I Buried 10 Family Members and Friends During College — Here’s What It Taught Me About Life

During college, most people are discovering who they are. They’re planning careers, making memories, and imagining the future.

My college experience looked different.

During those years, I buried 10 family members and friends.

Ten.

Not people I read about. Not distant connections. People I loved. People I laughed with. People who helped shape who I was becoming.

Experiencing that much loss at a young age forces you to grow up quickly. It changes the way you see life, time, and the opportunities placed in front of you.

But more than anything, it taught me something powerful.

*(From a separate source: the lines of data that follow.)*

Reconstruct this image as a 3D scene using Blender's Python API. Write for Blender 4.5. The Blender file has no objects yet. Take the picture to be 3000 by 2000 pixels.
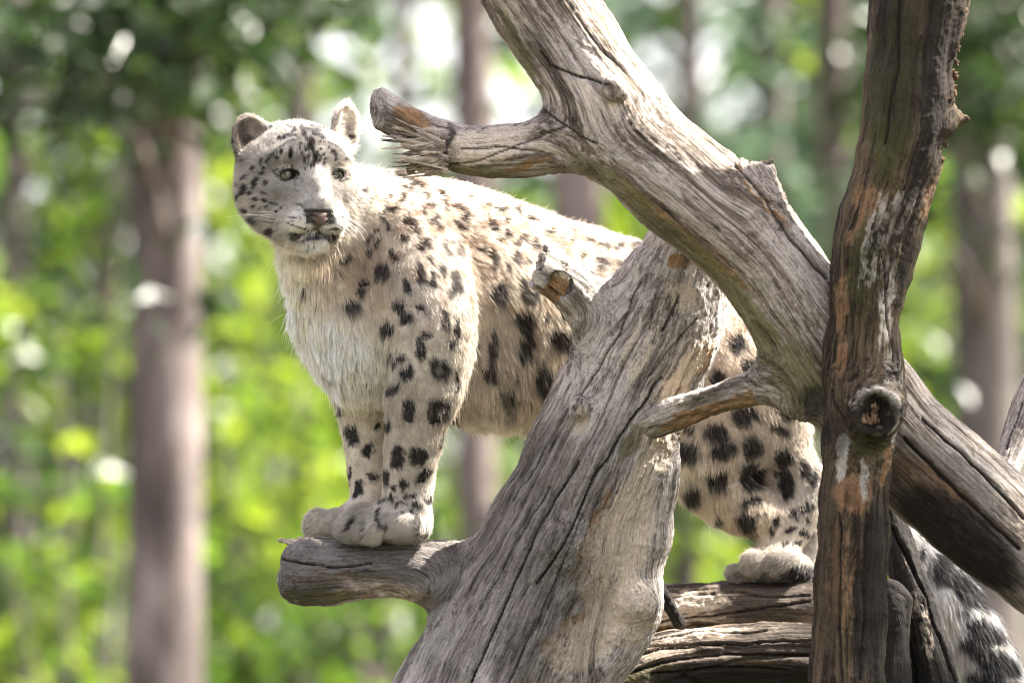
import bpy, math, random
import numpy as np
from mathutils import Vector, Matrix

rng = np.random.default_rng(7)
random.seed(7)
scene = bpy.context.scene

# ------------------------------------------------------------------ camera, sky, sun, exposure
CAM = np.array([0.0, 0.0, 1.6])
PITCH = math.radians(3.5)
DIST = 16.5                      # metres to the leopard's forelegs
K = 36.0 / 300.0 / 3000.0        # tangent of the angle that one photo pixel spans
RX = np.array([1.0, 0, 0])
FW = np.array([0, math.cos(PITCH), math.sin(PITCH)])
UP = np.array([0, -math.sin(PITCH), math.cos(PITCH)])
PX = K * DIST                    # metres per photo pixel at the leopard

cam_data = bpy.data.cameras.new('camera')
cam = bpy.data.objects.new('camera', cam_data)
scene.collection.objects.link(cam)
cam.location = CAM
cam.rotation_euler = (math.pi / 2 + PITCH, 0, 0)
cam_data.lens = 300
cam_data.sensor_width = 36
cam_data.clip_start = 0.5
cam_data.clip_end = 2000
cam_data.dof.use_dof = True
cam_data.dof.focus_distance = 16.42
cam_data.dof.aperture_fstop = 3.4
scene.camera = cam

SUN = np.array([0.60, 0.11, 0.80]); SUN /= np.linalg.norm(SUN)   # direction towards the sun
world = bpy.data.worlds.new('World'); scene.world = world
world.use_nodes = True
wn = world.node_tree.nodes; wl = world.node_tree.links
wn.clear()
sky = wn.new('ShaderNodeTexSky'); sky.sky_type = 'NISHITA'; sky.sun_disc = False
sky.sun_elevation = math.asin(SUN[2]); sky.sun_rotation = math.atan2(SUN[0], SUN[1])
sky.altitude = 50; sky.air_density = 1.0; sky.dust_density = 1.6; sky.ozone_density = 1.0
bgn = wn.new('ShaderNodeBackground'); bgn.inputs[1].default_value = 0.105
wo = wn.new('ShaderNodeOutputWorld')
hs = wn.new('ShaderNodeHueSaturation'); hs.inputs['Saturation'].default_value = 0.42; hs.inputs['Hue'].default_value = 0.54
warm = wn.new('ShaderNodeMix'); warm.data_type = 'RGBA'; warm.blend_type = 'MULTIPLY'; warm.inputs[0].default_value = 1; warm.inputs[7].default_value = (1.05, 1.0, 0.955, 1)
wl.new(sky.outputs[0], hs.inputs['Color']); wl.new(hs.outputs[0], warm.inputs[6]); wl.new(warm.outputs[2], bgn.inputs[0]); wl.new(bgn.outputs[0], wo.inputs[0])

sd = bpy.data.lights.new('sun', 'SUN'); sd.energy = 5.0; sd.angle = math.radians(0.5); sd.color = (1.0, 0.93, 0.84)
so = bpy.data.objects.new('sun', sd); scene.collection.objects.link(so)
so.rotation_euler = Vector(SUN).to_track_quat('Z', 'Y').to_euler()
so.location = (0, 0, 30)
scene.view_settings.view_transform = 'Standard'
scene.view_settings.look = 'None'
scene.view_settings.exposure = 2.42
scene.view_settings.gamma = 1
scene.view_settings.use_curve_mapping = False
try:
    scene.cycles.use_denoising = True
    scene.cycles.denoiser = 'OPENIMAGEDENOISE'; scene.cycles.denoising_prefilter = 'ACCURATE'; scene.cycles.denoising_input_passes = 'RGB_ALBEDO_NORMAL'
    scene.cycles.pixel_filter_type = 'BLACKMAN_HARRIS'; scene.cycles.filter_width = 1.1
    scene.cycles.max_bounces = 8
    scene.cycles.transparent_max_bounces = 8
    scene.cycles.sample_clamp_indirect = 6
except Exception:
    pass
scene.cycles_curves.shape = 'RIBBONS'

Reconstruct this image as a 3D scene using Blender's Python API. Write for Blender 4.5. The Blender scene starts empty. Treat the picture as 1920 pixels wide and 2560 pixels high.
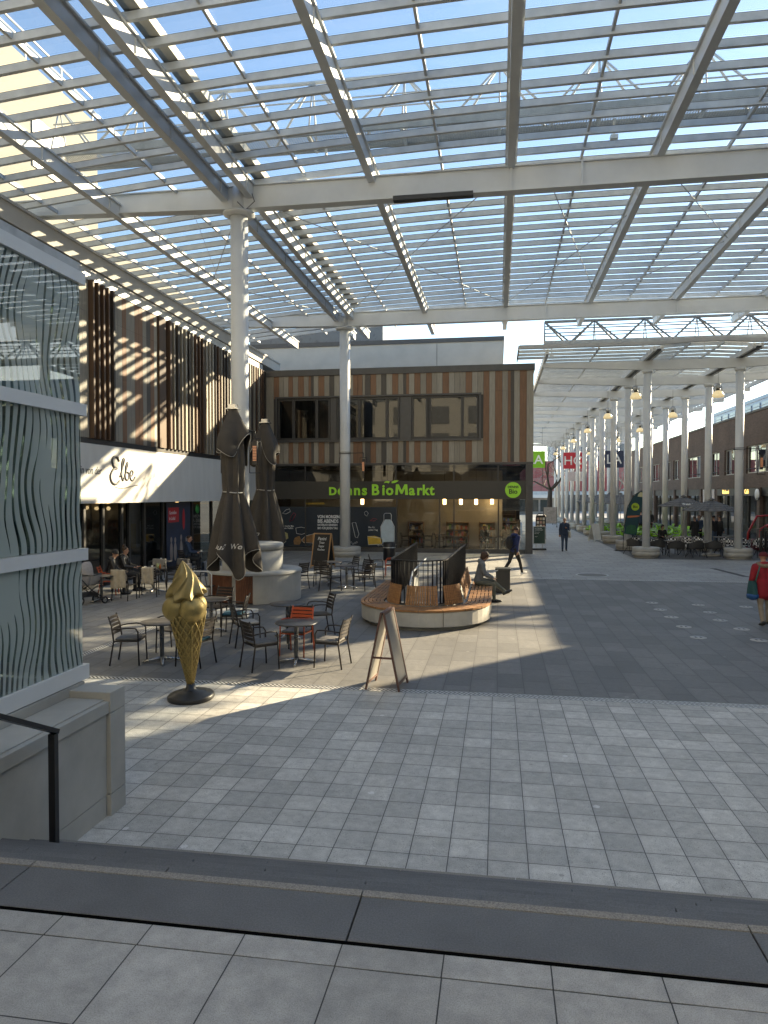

Life is too short to live halfway.

Pain Can Either Stop You or Shape You

Loss can do two things to a person.

It can break you, or it can build something inside of you that refuses to quit.

There were moments where grief felt overwhelming. Moments where it would have been easy to slow down, withdraw, or let the weight of everything happening around me define my future.

But adversity has a strange way of sharpening your focus.

When you’ve stood at that many funerals, you start to understand something many people don’t realize until much later in life:

Tomorrow is not guaranteed.

And once you realize that, you start living differently.

You Stop Waiting

You stop waiting for the “perfect moment.”

You stop waiting until you feel completely ready.

You stop postponing dreams that keep calling your name.

Because you understand something deeply—time is one of the most valuable things we have.

The people we lose remind us of that every single day.

You Start Moving With Purpose

Loss can create urgency.

It makes you ask yourself questions that most people avoid:

Am I becoming the person I’m meant to be?

Am I using my gifts?

Am I making the most of the time I’ve been given?

For me, those questions became motivation.

Motivation to work harder.

Motivation to build something meaningful.

Motivation to leave an impact that matters.

Not just for myself, but for the people who are no longer here to chase their own dreams.